Considerando esta vida pregressa, quando Saulo estava desorientado perseguindo cristãos, indaga-se: como explicar tamanha mudança de rumo? Não parece contradizer a lei da evolução regular e lenta? Como pôde dar tamanho testemunho: seja pregando o Evangelho, seja pelos seus continuados exemplos de vida, seja enviando cartas disseminando as máximas cristãs, se era contumaz pecador aos olhos de muitos?
Para penetrarmos no entendimento desta súbita e aparentemente inexplicável alteração de conduta, precisamos necessariamente considerar a existência de outra importantíssima lei de Deus – a reencarnação – caso contrário, poderíamos ser levados a supor a existência de alguma regalia concedida a este Espírito, bem como a outros de nossa História, quando igualmente deixaram uma vida de atos distanciados da moral, e subitamente abraçaram com fervor o caminho da retidão.
Através das encarnações, desenvolvem-se virtudes, o intelecto, bem como a sabedoria. Esta é a vontade do Pai ao determinar que se faça a evolução dos Espíritos pela continuada sucessão de vidas. Ora, em Saulo de Tarso, algumas destas conquistas eram evidentes, pois sabemos da rápida projeção na sociedade judaica, como ativo cumpridor e conhecedor da antiga lei.
E quais virtudes seriam estas? Paciência, pertinácia, constância, dedicação, determinação, disciplina, energia, aptidão a agir, coragem, afeição aos estudos, entre outras, certamente possuía também intelecto apurado, caso contrário, sem a reunião destes talentos, não poderia dar cumprimento à perseguição de cristãos como o fez, na intensidade em que viveu aquela sua primeira “missão” abraçada.
Porém, na estrada para Damasco, ao escutar a pergunta do Cristo: “Saulo, Saulo, por que me persegues?” (Atos 9:4), começa a sua segunda e verdadeira missão.
Tudo indica Jesus ter falado ao coração de Saulo de modo perfeitamente compreensível, em profundidade, e Saulo, a partir de então, toma das virtudes e capacidades, já possuídas, construídas e conquistadas em muitas vidas através de seu esforço pessoal – e que estavam sendo utilizadas com propósito equivocado por ignorância -, e usa estas inclinações natas para viver intensa e plenamente a Boa Nova.
Não houve qualquer alteração na natureza do Espírito Saulo para justificar a transfiguração em Paulo.
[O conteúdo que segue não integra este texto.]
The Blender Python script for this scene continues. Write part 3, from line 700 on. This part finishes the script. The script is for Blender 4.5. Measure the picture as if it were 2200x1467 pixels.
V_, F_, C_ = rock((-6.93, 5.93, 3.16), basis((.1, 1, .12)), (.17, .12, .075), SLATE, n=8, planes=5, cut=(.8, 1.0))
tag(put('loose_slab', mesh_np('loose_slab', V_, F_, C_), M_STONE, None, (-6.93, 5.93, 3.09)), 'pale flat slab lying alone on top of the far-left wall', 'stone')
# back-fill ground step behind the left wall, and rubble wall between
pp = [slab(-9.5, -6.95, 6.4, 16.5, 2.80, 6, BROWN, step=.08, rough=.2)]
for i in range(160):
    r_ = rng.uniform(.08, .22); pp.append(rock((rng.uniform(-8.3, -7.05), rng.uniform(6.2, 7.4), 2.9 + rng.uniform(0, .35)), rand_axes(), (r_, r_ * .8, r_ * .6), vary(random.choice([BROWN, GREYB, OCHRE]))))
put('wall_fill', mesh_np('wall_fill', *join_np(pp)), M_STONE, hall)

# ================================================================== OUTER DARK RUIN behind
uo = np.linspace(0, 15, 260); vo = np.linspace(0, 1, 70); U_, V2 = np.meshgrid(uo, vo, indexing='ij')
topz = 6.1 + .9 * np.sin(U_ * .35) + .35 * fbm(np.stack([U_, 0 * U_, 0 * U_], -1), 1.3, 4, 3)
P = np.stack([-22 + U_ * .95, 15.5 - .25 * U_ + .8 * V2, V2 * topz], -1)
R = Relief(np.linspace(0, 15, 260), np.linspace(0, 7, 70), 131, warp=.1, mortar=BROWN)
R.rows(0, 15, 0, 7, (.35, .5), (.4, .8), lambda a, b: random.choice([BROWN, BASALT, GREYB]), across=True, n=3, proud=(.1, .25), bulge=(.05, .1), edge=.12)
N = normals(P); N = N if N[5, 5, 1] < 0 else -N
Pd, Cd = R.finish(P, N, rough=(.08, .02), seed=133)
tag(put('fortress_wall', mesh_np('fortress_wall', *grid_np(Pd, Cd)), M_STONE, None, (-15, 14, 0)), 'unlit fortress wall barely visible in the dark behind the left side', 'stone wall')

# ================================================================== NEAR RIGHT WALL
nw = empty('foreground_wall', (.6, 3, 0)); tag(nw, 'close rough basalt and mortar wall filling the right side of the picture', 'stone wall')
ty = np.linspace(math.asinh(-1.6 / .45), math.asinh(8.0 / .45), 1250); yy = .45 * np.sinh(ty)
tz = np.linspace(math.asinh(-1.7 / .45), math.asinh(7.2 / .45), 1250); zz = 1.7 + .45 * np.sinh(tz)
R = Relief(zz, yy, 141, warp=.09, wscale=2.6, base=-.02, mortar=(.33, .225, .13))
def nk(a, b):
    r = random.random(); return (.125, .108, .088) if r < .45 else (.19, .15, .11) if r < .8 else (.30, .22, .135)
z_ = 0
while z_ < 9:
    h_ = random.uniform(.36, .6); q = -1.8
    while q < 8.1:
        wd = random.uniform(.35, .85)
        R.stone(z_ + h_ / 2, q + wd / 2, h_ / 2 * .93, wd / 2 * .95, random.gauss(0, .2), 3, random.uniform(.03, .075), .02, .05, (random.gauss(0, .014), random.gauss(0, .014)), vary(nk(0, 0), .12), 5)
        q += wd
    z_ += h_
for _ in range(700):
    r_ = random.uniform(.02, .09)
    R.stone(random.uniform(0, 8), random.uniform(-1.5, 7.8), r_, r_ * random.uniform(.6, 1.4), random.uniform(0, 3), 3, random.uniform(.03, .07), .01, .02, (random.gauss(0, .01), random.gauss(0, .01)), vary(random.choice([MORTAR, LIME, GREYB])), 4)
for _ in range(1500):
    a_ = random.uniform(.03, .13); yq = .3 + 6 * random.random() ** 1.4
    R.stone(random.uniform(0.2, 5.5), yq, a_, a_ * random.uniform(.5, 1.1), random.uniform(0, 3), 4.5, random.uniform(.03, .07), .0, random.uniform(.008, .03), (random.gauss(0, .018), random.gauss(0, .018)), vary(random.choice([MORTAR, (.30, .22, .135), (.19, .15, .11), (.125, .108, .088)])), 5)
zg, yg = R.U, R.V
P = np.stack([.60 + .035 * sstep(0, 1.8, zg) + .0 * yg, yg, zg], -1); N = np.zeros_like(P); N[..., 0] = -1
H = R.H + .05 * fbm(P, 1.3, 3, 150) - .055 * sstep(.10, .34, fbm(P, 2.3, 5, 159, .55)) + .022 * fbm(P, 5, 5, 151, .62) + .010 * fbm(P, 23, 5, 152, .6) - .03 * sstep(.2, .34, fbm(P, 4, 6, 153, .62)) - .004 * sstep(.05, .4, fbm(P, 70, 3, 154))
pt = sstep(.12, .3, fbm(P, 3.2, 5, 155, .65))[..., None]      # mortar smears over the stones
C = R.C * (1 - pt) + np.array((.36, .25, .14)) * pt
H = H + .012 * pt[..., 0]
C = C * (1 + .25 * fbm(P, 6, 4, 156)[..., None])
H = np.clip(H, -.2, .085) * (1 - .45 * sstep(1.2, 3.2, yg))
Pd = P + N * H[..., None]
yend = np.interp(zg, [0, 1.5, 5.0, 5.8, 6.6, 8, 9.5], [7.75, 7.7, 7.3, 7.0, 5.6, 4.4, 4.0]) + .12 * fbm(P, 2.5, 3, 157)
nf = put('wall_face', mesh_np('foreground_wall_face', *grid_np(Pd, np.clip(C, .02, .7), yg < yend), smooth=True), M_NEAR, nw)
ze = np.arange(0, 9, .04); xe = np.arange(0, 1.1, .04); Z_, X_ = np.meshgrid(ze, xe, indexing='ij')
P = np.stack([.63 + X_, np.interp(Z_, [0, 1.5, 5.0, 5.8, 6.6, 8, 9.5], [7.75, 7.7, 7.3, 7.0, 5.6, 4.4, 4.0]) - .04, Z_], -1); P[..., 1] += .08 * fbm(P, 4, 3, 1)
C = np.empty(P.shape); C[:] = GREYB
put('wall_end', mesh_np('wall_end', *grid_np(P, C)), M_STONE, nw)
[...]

Bastou uma pergunta, uma simples indagação, feita com extremado amor. Não houve quebra de nenhuma lei divina; Deus não aquinhoou Paulo naquele instante com virtudes e conquistas não originalmente possuídas por Saulo.
Argumentar ainda ser Saulo um privilegiado ao ter aquele contato estreito com o Cristo, também não explica sua transformação, pois se assim fosse, qual a razão de não termos visto nascer muitos “Paulos” transformados, entre todos aqueles que não só tiveram encontros particulares com o Cristo, mas, principalmente, conviveram com Ele?
De modo a não nos distanciarmos daqueles tempos memoráveis, poderíamos trazer esta lição para o nosso cotidiano aproveitando esta maravilhosa lição e também indagar: quem sabe também estamos como Saulo nas estradas de Israel perseguindo Jesus? Quem sabe estamos matando e destruindo bons ideais e esperanças em nome de propostas falsas da cultura moderna? Quem sabe não estamos de posse de “Cartas para Damasco”, de modo a aprisionar todos aqueles buscando seguir o Cristo em sua maior simplicidade?
Terá Jesus também um encontro conosco nas estradas da vida, mais uma vez, para nos indagar por qual razão não vivemos como Ele nos exemplificou?
Eis o grande desafio de todos nós, vencermos o Bom Combate como Paulo o fez com maestria.